Tuesday, February 2, 2010

But Her Mark is Hundreds of Miles Away

Dear Rich: I was just contacted via email by a woman in another state. She asked me to cease and desist using my trademark if I wanted to "avoid further legal action." My website's domain name is not the same as her trademark. My company provides very similar services but I only operate in Central Florida, hundreds of miles from her business and I have no plans to go beyond my small world. Any advice. There's an old Russian saying, 'Small potatoes but my potatoes.' Actually we're not sure if it's Russian. We think we first heard it in this movie. In any case, we can relate to your problem. Unfortunately, the short answer is that you're not in a good position and would probably be required to change your name.

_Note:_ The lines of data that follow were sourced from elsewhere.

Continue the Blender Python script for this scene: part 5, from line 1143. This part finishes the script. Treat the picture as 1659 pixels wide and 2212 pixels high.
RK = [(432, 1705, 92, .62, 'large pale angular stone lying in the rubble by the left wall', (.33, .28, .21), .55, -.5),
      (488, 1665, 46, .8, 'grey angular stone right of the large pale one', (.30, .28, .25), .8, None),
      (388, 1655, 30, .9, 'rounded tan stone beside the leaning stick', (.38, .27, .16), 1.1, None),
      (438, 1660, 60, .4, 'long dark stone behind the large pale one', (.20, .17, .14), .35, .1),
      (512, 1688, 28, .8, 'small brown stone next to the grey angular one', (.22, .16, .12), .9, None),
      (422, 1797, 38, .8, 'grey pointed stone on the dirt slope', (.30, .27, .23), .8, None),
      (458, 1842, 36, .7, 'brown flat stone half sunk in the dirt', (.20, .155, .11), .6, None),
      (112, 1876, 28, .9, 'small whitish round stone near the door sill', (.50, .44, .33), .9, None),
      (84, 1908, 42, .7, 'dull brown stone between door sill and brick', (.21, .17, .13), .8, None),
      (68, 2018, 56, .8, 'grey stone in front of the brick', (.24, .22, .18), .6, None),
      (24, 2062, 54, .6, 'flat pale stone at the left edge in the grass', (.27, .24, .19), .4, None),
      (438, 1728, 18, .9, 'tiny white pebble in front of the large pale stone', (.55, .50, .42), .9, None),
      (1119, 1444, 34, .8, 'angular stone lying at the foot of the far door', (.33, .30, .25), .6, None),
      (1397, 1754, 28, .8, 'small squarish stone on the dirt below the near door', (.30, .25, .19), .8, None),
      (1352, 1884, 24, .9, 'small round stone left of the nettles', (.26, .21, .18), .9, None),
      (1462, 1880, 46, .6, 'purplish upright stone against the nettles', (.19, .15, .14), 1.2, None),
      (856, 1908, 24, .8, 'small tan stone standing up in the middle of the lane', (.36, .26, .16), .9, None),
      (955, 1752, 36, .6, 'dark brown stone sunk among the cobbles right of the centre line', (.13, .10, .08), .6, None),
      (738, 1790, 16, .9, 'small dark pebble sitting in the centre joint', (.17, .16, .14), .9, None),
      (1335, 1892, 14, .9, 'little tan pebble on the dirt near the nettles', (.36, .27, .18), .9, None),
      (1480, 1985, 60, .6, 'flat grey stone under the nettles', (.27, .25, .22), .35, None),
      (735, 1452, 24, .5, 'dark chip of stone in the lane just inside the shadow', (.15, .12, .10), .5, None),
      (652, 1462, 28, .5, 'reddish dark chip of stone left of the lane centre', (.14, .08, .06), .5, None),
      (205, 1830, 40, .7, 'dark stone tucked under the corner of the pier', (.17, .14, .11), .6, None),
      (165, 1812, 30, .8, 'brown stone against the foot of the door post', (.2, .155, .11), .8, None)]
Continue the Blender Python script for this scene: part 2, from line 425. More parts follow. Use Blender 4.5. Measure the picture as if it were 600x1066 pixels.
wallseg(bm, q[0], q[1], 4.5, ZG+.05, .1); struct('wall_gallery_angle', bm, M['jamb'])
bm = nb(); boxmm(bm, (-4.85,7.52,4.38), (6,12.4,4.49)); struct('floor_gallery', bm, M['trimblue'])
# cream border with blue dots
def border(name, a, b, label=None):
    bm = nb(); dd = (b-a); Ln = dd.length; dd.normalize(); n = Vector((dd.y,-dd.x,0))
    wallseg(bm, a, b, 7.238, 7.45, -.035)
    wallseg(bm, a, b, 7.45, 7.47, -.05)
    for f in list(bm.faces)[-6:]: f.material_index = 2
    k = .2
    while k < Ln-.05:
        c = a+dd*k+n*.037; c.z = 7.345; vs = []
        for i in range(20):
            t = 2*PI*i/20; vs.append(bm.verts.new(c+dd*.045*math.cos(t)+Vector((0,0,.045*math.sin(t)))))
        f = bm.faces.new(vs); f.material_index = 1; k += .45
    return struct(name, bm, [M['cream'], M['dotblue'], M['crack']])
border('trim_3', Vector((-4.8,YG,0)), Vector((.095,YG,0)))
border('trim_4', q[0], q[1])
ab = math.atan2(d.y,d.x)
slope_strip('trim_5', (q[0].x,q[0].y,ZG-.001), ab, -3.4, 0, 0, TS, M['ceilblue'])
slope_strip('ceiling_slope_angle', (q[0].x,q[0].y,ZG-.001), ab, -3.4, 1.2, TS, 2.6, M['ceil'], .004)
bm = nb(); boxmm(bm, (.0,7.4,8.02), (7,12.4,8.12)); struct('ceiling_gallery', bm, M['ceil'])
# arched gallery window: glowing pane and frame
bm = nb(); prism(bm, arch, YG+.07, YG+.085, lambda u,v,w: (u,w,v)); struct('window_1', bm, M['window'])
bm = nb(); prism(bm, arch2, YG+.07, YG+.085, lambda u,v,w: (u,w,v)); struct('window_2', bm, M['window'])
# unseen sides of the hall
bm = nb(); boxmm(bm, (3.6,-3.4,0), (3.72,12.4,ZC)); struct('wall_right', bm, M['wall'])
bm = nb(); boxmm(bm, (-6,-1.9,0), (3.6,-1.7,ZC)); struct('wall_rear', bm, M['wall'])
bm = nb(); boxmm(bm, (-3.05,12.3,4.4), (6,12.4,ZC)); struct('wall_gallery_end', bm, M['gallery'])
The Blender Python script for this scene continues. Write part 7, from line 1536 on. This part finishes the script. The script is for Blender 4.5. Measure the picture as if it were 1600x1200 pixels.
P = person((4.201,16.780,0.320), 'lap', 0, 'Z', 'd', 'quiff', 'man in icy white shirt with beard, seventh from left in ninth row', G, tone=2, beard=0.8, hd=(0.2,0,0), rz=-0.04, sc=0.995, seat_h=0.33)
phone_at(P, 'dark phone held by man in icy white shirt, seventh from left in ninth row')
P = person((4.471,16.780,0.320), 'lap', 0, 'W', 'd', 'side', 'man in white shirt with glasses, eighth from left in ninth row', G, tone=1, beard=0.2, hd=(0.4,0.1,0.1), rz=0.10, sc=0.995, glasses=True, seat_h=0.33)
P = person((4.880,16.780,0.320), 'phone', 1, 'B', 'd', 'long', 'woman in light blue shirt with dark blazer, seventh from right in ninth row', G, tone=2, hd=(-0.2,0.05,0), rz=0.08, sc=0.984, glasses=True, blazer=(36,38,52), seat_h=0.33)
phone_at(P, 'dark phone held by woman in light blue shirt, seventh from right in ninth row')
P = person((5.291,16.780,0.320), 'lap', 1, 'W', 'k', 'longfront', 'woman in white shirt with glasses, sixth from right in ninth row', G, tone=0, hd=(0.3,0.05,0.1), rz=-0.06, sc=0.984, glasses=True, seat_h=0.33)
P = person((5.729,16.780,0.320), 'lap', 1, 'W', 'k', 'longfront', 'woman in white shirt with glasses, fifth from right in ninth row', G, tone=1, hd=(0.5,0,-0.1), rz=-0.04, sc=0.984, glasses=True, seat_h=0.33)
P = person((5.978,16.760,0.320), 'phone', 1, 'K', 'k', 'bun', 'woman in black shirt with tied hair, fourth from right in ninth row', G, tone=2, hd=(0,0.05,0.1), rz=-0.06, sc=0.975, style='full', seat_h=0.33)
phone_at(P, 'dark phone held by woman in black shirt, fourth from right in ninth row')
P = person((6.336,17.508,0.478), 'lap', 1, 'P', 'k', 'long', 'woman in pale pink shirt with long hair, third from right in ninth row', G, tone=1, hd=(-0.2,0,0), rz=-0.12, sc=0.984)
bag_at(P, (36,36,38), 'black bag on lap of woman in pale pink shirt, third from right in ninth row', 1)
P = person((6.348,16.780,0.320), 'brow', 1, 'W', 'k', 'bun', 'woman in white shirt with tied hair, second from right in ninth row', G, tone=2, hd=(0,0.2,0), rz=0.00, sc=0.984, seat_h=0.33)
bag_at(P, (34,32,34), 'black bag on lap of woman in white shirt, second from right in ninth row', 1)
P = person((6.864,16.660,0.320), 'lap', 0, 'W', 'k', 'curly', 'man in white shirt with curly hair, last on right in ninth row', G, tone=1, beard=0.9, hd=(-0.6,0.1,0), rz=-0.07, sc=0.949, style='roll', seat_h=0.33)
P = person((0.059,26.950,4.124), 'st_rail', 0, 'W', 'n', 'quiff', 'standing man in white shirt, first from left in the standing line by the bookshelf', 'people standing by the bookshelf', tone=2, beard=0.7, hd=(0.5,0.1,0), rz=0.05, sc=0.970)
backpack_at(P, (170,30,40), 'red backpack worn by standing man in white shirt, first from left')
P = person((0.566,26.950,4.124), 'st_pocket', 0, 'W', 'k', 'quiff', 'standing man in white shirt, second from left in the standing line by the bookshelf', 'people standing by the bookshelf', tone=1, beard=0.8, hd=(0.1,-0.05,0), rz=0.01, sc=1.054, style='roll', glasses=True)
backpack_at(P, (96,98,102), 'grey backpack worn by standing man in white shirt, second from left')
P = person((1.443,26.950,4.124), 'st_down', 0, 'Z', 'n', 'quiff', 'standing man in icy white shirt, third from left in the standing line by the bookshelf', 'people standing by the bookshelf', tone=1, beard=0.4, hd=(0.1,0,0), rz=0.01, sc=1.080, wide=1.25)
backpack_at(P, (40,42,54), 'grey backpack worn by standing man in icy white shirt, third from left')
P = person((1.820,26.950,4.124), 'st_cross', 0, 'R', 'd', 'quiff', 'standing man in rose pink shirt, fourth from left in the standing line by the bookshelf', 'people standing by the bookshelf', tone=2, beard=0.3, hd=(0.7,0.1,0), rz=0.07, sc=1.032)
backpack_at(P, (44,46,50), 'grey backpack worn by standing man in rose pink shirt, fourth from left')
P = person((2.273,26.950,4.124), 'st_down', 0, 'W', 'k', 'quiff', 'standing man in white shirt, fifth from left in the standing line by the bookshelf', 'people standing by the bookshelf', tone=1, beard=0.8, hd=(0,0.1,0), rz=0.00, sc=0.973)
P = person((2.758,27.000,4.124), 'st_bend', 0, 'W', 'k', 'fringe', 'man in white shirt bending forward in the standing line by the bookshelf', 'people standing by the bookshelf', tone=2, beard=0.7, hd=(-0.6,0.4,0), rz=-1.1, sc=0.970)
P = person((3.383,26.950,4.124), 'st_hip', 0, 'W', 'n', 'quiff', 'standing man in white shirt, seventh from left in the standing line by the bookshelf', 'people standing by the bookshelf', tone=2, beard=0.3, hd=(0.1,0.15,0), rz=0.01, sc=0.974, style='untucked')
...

The registered user. The registered mark has been in use since June 2002 and has been registered since November, 2009 which would give the registered user a presumption of nationwide priority. If you've been using the name since before 2002, you may have limited rights to continue using it in your geographic area but that argument is muddied quite a bit by the fact that both of you are reaching a nationwide audience with your websites. The marks are identical and as you acknowledge, the services are the same. So, if we were a betting blog, we'd bet pretty heavily that the registered user could stop your use.
What should you do? The Dear Rich Staff thinks that the path of least resistance is to change your service mark and to notify the registered user that you are doing so. You can probably continue using the name for your LLC if you're just using it to sign contracts, write checks or for tax filings.